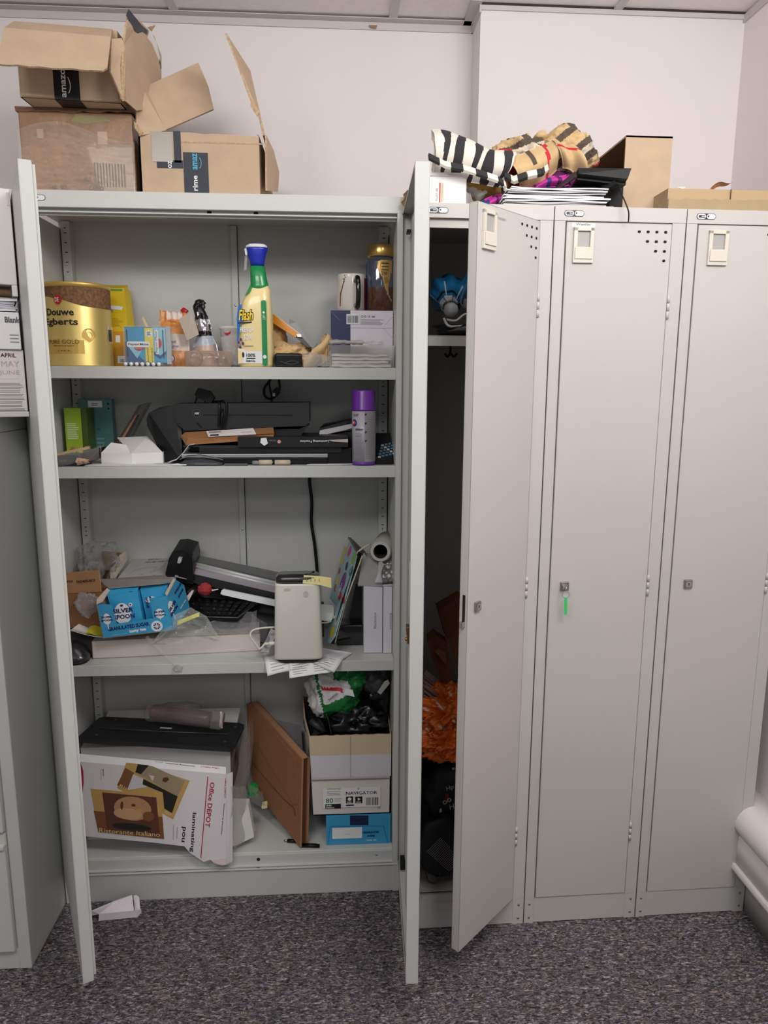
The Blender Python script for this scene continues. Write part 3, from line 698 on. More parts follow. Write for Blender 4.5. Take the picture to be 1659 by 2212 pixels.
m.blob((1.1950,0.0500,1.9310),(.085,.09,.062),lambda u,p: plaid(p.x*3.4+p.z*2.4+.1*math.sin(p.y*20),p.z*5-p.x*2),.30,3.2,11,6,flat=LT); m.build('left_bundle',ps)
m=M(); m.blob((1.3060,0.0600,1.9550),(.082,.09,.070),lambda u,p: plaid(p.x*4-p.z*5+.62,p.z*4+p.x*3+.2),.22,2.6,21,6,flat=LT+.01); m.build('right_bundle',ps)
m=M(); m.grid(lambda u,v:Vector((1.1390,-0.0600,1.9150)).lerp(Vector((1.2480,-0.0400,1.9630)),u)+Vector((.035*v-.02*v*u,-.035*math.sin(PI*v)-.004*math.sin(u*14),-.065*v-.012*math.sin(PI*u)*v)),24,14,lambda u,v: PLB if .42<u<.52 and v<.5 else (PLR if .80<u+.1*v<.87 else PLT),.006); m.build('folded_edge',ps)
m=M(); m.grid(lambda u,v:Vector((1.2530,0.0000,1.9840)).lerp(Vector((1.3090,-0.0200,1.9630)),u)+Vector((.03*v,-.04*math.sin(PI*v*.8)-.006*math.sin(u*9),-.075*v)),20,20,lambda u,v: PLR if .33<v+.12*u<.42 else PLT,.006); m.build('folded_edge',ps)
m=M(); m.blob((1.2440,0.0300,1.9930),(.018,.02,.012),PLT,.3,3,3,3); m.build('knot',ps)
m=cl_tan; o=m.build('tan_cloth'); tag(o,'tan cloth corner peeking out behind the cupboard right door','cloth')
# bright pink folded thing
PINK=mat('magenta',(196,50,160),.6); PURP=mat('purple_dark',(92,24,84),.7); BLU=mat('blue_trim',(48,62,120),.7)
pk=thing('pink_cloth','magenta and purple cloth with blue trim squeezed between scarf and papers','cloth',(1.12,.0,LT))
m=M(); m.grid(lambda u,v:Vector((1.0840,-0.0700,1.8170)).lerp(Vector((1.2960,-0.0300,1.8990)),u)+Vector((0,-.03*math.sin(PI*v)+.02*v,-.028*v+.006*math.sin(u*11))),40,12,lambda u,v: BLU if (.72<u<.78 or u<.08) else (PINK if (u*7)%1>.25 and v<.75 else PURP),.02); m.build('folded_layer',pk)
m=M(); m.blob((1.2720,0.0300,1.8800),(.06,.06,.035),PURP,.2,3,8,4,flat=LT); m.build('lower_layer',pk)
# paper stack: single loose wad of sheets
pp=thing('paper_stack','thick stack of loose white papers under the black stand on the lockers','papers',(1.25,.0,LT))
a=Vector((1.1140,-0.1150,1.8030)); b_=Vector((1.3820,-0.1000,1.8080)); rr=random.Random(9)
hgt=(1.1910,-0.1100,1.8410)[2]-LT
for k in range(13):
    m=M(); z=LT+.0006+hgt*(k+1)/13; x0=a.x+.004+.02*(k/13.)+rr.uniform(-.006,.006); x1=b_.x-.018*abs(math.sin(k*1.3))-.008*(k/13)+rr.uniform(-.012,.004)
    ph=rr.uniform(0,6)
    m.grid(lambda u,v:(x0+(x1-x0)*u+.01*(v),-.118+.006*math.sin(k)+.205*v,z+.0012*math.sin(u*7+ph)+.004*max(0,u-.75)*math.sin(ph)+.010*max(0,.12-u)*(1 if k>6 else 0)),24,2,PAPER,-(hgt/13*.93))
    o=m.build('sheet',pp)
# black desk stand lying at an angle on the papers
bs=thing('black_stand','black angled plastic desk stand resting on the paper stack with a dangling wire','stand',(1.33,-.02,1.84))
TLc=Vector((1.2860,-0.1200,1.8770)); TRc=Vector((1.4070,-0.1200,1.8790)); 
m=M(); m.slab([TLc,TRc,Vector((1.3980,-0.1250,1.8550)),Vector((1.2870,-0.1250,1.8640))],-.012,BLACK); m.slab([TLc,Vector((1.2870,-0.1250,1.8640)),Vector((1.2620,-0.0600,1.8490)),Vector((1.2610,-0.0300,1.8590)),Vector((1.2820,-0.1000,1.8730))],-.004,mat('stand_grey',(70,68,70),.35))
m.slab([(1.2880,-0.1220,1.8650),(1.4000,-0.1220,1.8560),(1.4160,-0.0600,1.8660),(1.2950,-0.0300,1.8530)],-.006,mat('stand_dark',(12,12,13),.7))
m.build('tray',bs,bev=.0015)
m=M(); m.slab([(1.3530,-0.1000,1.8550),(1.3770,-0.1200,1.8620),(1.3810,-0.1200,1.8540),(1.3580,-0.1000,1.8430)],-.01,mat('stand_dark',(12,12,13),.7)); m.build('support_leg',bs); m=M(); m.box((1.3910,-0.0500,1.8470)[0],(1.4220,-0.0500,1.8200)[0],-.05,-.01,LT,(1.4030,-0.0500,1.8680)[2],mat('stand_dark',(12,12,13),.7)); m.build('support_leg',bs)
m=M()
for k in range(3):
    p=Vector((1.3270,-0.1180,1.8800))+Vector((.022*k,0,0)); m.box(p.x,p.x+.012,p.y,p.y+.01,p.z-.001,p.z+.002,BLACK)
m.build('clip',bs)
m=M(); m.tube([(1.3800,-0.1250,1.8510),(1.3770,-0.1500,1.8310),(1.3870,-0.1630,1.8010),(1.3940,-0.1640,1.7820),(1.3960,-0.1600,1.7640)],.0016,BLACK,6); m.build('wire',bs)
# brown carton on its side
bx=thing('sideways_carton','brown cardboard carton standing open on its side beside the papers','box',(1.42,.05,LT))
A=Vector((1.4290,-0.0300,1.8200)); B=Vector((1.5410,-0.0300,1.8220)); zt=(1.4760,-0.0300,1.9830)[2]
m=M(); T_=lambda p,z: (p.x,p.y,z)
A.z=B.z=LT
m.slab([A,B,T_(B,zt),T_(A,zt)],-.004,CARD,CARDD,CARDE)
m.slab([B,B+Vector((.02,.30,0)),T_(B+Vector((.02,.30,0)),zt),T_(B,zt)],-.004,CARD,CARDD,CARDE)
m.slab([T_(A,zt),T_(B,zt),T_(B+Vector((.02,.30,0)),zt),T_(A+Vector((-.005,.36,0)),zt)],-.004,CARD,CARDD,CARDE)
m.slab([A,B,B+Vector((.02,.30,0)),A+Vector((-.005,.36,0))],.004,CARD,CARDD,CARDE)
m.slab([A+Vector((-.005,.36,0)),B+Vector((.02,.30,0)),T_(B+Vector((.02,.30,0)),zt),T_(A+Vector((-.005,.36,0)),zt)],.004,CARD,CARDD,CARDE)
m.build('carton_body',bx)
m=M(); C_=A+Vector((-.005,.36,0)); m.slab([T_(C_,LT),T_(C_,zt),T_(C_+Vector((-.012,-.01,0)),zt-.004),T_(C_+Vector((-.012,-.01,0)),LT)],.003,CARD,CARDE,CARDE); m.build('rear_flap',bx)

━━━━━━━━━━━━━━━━

Without including any picture, repeat the data exactly.

The Blender Python script for this scene continues. Write part 3, from line 698 on. More parts follow. Write for Blender 4.5. Take the picture to be 1659 by 2212 pixels.
m.blob((1.1950,0.0500,1.9310),(.085,.09,.062),lambda u,p: plaid(p.x*3.4+p.z*2.4+.1*math.sin(p.y*20),p.z*5-p.x*2),.30,3.2,11,6,flat=LT); m.build('left_bundle',ps)
m=M(); m.blob((1.3060,0.0600,1.9550),(.082,.09,.070),lambda u,p: plaid(p.x*4-p.z*5+.62,p.z*4+p.x*3+.2),.22,2.6,21,6,flat=LT+.01); m.build('right_bundle',ps)
m=M(); m.grid(lambda u,v:Vector((1.1390,-0.0600,1.9150)).lerp(Vector((1.2480,-0.0400,1.9630)),u)+Vector((.035*v-.02*v*u,-.035*math.sin(PI*v)-.004*math.sin(u*14),-.065*v-.012*math.sin(PI*u)*v)),24,14,lambda u,v: PLB if .42<u<.52 and v<.5 else (PLR if .80<u+.1*v<.87 else PLT),.006); m.build('folded_edge',ps)
m=M(); m.grid(lambda u,v:Vector((1.2530,0.0000,1.9840)).lerp(Vector((1.3090,-0.0200,1.9630)),u)+Vector((.03*v,-.04*math.sin(PI*v*.8)-.006*math.sin(u*9),-.075*v)),20,20,lambda u,v: PLR if .33<v+.12*u<.42 else PLT,.006); m.build('folded_edge',ps)
m=M(); m.blob((1.2440,0.0300,1.9930),(.018,.02,.012),PLT,.3,3,3,3); m.build('knot',ps)
m=cl_tan; o=m.build('tan_cloth'); tag(o,'tan cloth corner peeking out behind the cupboard right door','cloth')
# bright pink folded thing
PINK=mat('magenta',(196,50,160),.6); PURP=mat('purple_dark',(92,24,84),.7); BLU=mat('blue_trim',(48,62,120),.7)
pk=thing('pink_cloth','magenta and purple cloth with blue trim squeezed between scarf and papers','cloth',(1.12,.0,LT))
m=M(); m.grid(lambda u,v:Vector((1.0840,-0.0700,1.8170)).lerp(Vector((1.2960,-0.0300,1.8990)),u)+Vector((0,-.03*math.sin(PI*v)+.02*v,-.028*v+.006*math.sin(u*11))),40,12,lambda u,v: BLU if (.72<u<.78 or u<.08) else (PINK if (u*7)%1>.25 and v<.75 else PURP),.02); m.build('folded_layer',pk)
m=M(); m.blob((1.2720,0.0300,1.8800),(.06,.06,.035),PURP,.2,3,8,4,flat=LT); m.build('lower_layer',pk)
# paper stack: single loose wad of sheets
pp=thing('paper_stack','thick stack of loose white papers under the black stand on the lockers','papers',(1.25,.0,LT))
a=Vector((1.1140,-0.1150,1.8030)); b_=Vector((1.3820,-0.1000,1.8080)); rr=random.Random(9)
hgt=(1.1910,-0.1100,1.8410)[2]-LT
for k in range(13):
    m=M(); z=LT+.0006+hgt*(k+1)/13; x0=a.x+.004+.02*(k/13.)+rr.uniform(-.006,.006); x1=b_.x-.018*abs(math.sin(k*1.3))-.008*(k/13)+rr.uniform(-.012,.004)
    ph=rr.uniform(0,6)
    m.grid(lambda u,v:(x0+(x1-x0)*u+.01*(v),-.118+.006*math.sin(k)+.205*v,z+.0012*math.sin(u*7+ph)+.004*max(0,u-.75)*math.sin(ph)+.010*max(0,.12-u)*(1 if k>6 else 0)),24,2,PAPER,-(hgt/13*.93))
    o=m.build('sheet',pp)
# black desk stand lying at an angle on the papers
bs=thing('black_stand','black angled plastic desk stand resting on the paper stack with a dangling wire','stand',(1.33,-.02,1.84))
TLc=Vector((1.2860,-0.1200,1.8770)); TRc=Vector((1.4070,-0.1200,1.8790)); 
m=M(); m.slab([TLc,TRc,Vector((1.3980,-0.1250,1.8550)),Vector((1.2870,-0.1250,1.8640))],-.012,BLACK); m.slab([TLc,Vector((1.2870,-0.1250,1.8640)),Vector((1.2620,-0.0600,1.8490)),Vector((1.2610,-0.0300,1.8590)),Vector((1.2820,-0.1000,1.8730))],-.004,mat('stand_grey',(70,68,70),.35))
m.slab([(1.2880,-0.1220,1.8650),(1.4000,-0.1220,1.8560),(1.4160,-0.0600,1.8660),(1.2950,-0.0300,1.8530)],-.006,mat('stand_dark',(12,12,13),.7))
m.build('tray',bs,bev=.0015)
m=M(); m.slab([(1.3530,-0.1000,1.8550),(1.3770,-0.1200,1.8620),(1.3810,-0.1200,1.8540),(1.3580,-0.1000,1.8430)],-.01,mat('stand_dark',(12,12,13),.7)); m.build('support_leg',bs); m=M(); m.box((1.3910,-0.0500,1.8470)[0],(1.4220,-0.0500,1.8200)[0],-.05,-.01,LT,(1.4030,-0.0500,1.8680)[2],mat('stand_dark',(12,12,13),.7)); m.build('support_leg',bs)
m=M()
for k in range(3):
    p=Vector((1.3270,-0.1180,1.8800))+Vector((.022*k,0,0)); m.box(p.x,p.x+.012,p.y,p.y+.01,p.z-.001,p.z+.002,BLACK)
m.build('clip',bs)
m=M(); m.tube([(1.3800,-0.1250,1.8510),(1.3770,-0.1500,1.8310),(1.3870,-0.1630,1.8010),(1.3940,-0.1640,1.7820),(1.3960,-0.1600,1.7640)],.0016,BLACK,6); m.build('wire',bs)
# brown carton on its side
bx=thing('sideways_carton','brown cardboard carton standing open on its side beside the papers','box',(1.42,.05,LT))
A=Vector((1.4290,-0.0300,1.8200)); B=Vector((1.5410,-0.0300,1.8220)); zt=(1.4760,-0.0300,1.9830)[2]
m=M(); T_=lambda p,z: (p.x,p.y,z)
A.z=B.z=LT
m.slab([A,B,T_(B,zt),T_(A,zt)],-.004,CARD,CARDD,CARDE)
m.slab([B,B+Vector((.02,.30,0)),T_(B+Vector((.02,.30,0)),zt),T_(B,zt)],-.004,CARD,CARDD,CARDE)
m.slab([T_(A,zt),T_(B,zt),T_(B+Vector((.02,.30,0)),zt),T_(A+Vector((-.005,.36,0)),zt)],-.004,CARD,CARDD,CARDE)
m.slab([A,B,B+Vector((.02,.30,0)),A+Vector((-.005,.36,0))],.004,CARD,CARDD,CARDE)
m.slab([A+Vector((-.005,.36,0)),B+Vector((.02,.30,0)),T_(B+Vector((.02,.30,0)),zt),T_(A+Vector((-.005,.36,0)),zt)],.004,CARD,CARDD,CARDE)
m.build('carton_body',bx)
m=M(); C_=A+Vector((-.005,.36,0)); m.slab([T_(C_,LT),T_(C_,zt),T_(C_+Vector((-.012,-.01,0)),zt-.004),T_(C_+Vector((-.012,-.01,0)),LT)],.003,CARD,CARDE,CARDE); m.build('rear_flap',bx)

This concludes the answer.